Die evolutie was vooral te merken in Vlaanderen waar zachte en meer verfijnde koffievariëteiten de voorkeur kregen boven de sterke en bittere Robustakoffie’s uit Wallonië en Noord-Frankrijk.
Zo ontstond van West-Vlaanderen tot Limburg en een deel van de provincie Luik een ‘Arabica koffiegordel’. Dat betekent niet dat overal dezelfde koffie werd gedronken. De smaakvoorkeuren verschillen van streek tot streek en gaan van uiterst zacht tot pittig. Koffiebranders spelen hierop in door aparte melanges te creëren die ze volgens de plaatselijke smaken roosteren.

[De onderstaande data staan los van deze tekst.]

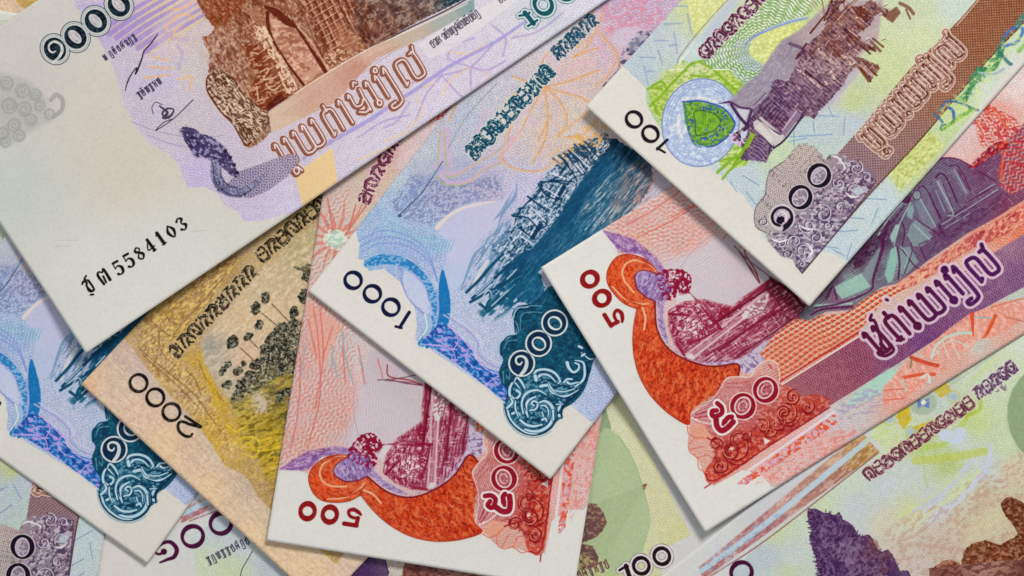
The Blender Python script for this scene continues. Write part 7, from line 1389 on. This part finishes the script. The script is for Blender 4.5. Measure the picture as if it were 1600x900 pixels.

Zo startte koffiebrander Albert Noé in 1946 met de verkoop van drie koffemelanges bij zijn vennoot Emile Meurice die een bakkerij had in Walshoutem, vlakbij Landen in het Hageland. De drie toenmalige koffiemelanges: Extra, Dessert en Suprema kenmerkten zich door hun zachte smaak, maar wel met een meer pittig accent. Dat kwam door een medium branding in de ambachtelijke trommel met gasbranders. Nog steeds wordt in een trommel van 90 kg op gas gebrand. Het branden gebeurt in twee tijden: er wordt gestart op 220°C en dan wordt de temperatuur verhoogd tot 260°C waarna 13 minuten wordt gebrand. Na het branden worden de koffiebonen snel afgekoeld met koude lucht. Hierdoor behoudt de koffie optimaal zijn aroma. Voor de samenstelling worden vier soorten santos gebruikt uit onder meer Guatemala, Costa Rica, Papua Nieuw Guinea, Colombia, Haïti, Brazilië en Indonesië. Het assortiment bestaat nu uit vier variëteiten: Extra, Royal, Dessert en Gourmet.